**Goal:** Reproduce the full listing below unchanged, apart from the pictures.

**Source material:**

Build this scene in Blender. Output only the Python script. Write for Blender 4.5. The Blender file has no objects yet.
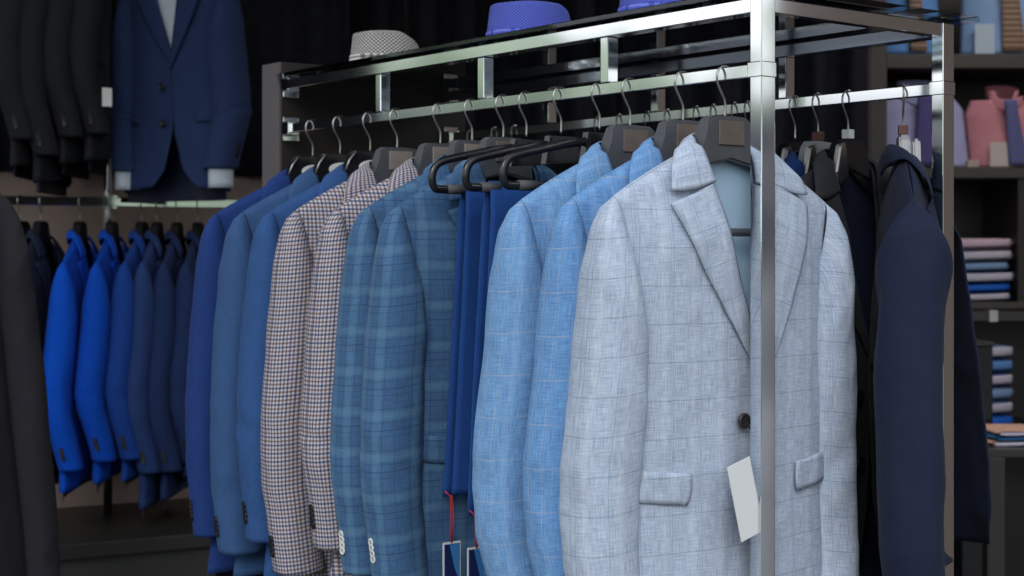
import bpy, bmesh, math, random
from mathutils import Vector, Matrix, noise
import numpy as np

C = bpy.context.scene.collection
PI = math.pi
EYE = 1.25                      # camera height
dL = Vector((-.615, .789, 0)).normalized()     # along the rack, away
dR = Vector((.789, .615, 0)).normalized()      # across the rack
YAW = math.atan2(dR.y, dR.x)
POST = Vector((.322, 2.0, 0))
W = .374
RAILZ = EYE + .234

def rk(u, v, z=0.0):
    p = POST + dL * u + dR * v
    return Vector((p.x, p.y, z))

# ------------------------------------------------------------------ materials
MATS = {}
def newmat(name):
    m = bpy.data.materials.new(name); m.use_nodes = True
    nt = m.node_tree; nt.nodes.clear()
    out = nt.nodes.new('ShaderNodeOutputMaterial')
    b = nt.nodes.new('ShaderNodeBsdfPrincipled')
    nt.links.new(b.outputs[0], out.inputs[0])
    MATS[name] = m
    return m, nt, b

class G:
    """tiny node maths helper"""
    def __init__(s, nt): s.nt = nt
    def n(s, t, **k):
        nd = s.nt.nodes.new(t)
        for a, v in k.items(): setattr(nd, a, v)
        return nd
    def put(s, sock, v):
        if hasattr(v, 'links') or isinstance(v, bpy.types.NodeSocket): s.nt.links.new(v, sock)
        else: sock.default_value = v
    def m(s, op, a, b=0.0, c=None):
        nd = s.n('ShaderNodeMath', operation=op)
        s.put(nd.inputs[0], a); s.put(nd.inputs[1], b)
        if c is not None: s.put(nd.inputs[2], c)
        return nd.outputs[0]
    def mix(s, f, a, b, mode='MIX'):
        nd = s.n('ShaderNodeMix', data_type='RGBA', blend_type=mode)
        s.put(nd.inputs[0], f)
        s.put(nd.inputs[6], a if not isinstance(a, tuple) else (*a[:3], 1))
        s.put(nd.inputs[7], b if not isinstance(b, tuple) else (*b[:3], 1))
        return nd.outputs[2]
    def noise(s, vec, scale, detail=2.0, rough=.5):
        nd = s.n('ShaderNodeTexNoise')
        s.put(nd.inputs['Vector'], vec); nd.inputs['Scale'].default_value = scale
        nd.inputs['Detail'].default_value = detail; nd.inputs['Roughness'].default_value = rough
        return nd.outputs['Fac']
    def comb(s, x, y, z=0.0):
        nd = s.n('ShaderNodeCombineXYZ')
        s.put(nd.inputs[0], x); s.put(nd.inputs[1], y); s.put(nd.inputs[2], z)
        return nd.outputs[0]
    def remap(s, v, a, b, c, d):
        nd = s.n('ShaderNodeMapRange'); s.put(nd.inputs[0], v)
        for i, q in enumerate((a, b, c, d)): nd.inputs[i + 1].default_value = q
        return nd.outputs[0]
    def bump(s, h, strength, dist=.001):
        nd = s.n('ShaderNodeBump'); nd.inputs['Strength'].default_value = strength
        nd.inputs['Distance'].default_value = dist
        s.put(nd.inputs['Height'], h)
        return nd.outputs[0]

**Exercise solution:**
Build this scene in Blender. Output only the Python script. Write for Blender 4.5. The Blender file has no objects yet.
import bpy, bmesh, math, random
from mathutils import Vector, Matrix, noise
import numpy as np

C = bpy.context.scene.collection
PI = math.pi
EYE = 1.25                      # camera height
dL = Vector((-.615, .789, 0)).normalized()     # along the rack, away
dR = Vector((.789, .615, 0)).normalized()      # across the rack
YAW = math.atan2(dR.y, dR.x)
POST = Vector((.322, 2.0, 0))
W = .374
RAILZ = EYE + .234

def rk(u, v, z=0.0):
    p = POST + dL * u + dR * v
    return Vector((p.x, p.y, z))

# ------------------------------------------------------------------ materials
MATS = {}
def newmat(name):
    m = bpy.data.materials.new(name); m.use_nodes = True
    nt = m.node_tree; nt.nodes.clear()
    out = nt.nodes.new('ShaderNodeOutputMaterial')
    b = nt.nodes.new('ShaderNodeBsdfPrincipled')
    nt.links.new(b.outputs[0], out.inputs[0])
    MATS[name] = m
    return m, nt, b

class G:
    """tiny node maths helper"""
    def __init__(s, nt): s.nt = nt
    def n(s, t, **k):
        nd = s.nt.nodes.new(t)
        for a, v in k.items(): setattr(nd, a, v)
        return nd
    def put(s, sock, v):
        if hasattr(v, 'links') or isinstance(v, bpy.types.NodeSocket): s.nt.links.new(v, sock)
        else: sock.default_value = v
    def m(s, op, a, b=0.0, c=None):
        nd = s.n('ShaderNodeMath', operation=op)
        s.put(nd.inputs[0], a); s.put(nd.inputs[1], b)
        if c is not None: s.put(nd.inputs[2], c)
        return nd.outputs[0]
    def mix(s, f, a, b, mode='MIX'):
        nd = s.n('ShaderNodeMix', data_type='RGBA', blend_type=mode)
        s.put(nd.inputs[0], f)
        s.put(nd.inputs[6], a if not isinstance(a, tuple) else (*a[:3], 1))
        s.put(nd.inputs[7], b if not isinstance(b, tuple) else (*b[:3], 1))
        return nd.outputs[2]
    def noise(s, vec, scale, detail=2.0, rough=.5):
        nd = s.n('ShaderNodeTexNoise')
        s.put(nd.inputs['Vector'], vec); nd.inputs['Scale'].default_value = scale
        nd.inputs['Detail'].default_value = detail; nd.inputs['Roughness'].default_value = rough
        return nd.outputs['Fac']
    def comb(s, x, y, z=0.0):
        nd = s.n('ShaderNodeCombineXYZ')
        s.put(nd.inputs[0], x); s.put(nd.inputs[1], y); s.put(nd.inputs[2], z)
        return nd.outputs[0]
    def remap(s, v, a, b, c, d):
        nd = s.n('ShaderNodeMapRange'); s.put(nd.inputs[0], v)
        for i, q in enumerate((a, b, c, d)): nd.inputs[i + 1].default_value = q
        return nd.outputs[0]
    def bump(s, h, strength, dist=.001):
        nd = s.n('ShaderNodeBump'); nd.inputs['Strength'].default_value = strength
        nd.inputs['Distance'].default_value = dist
        s.put(nd.inputs['Height'], h)
        return nd.outputs[0]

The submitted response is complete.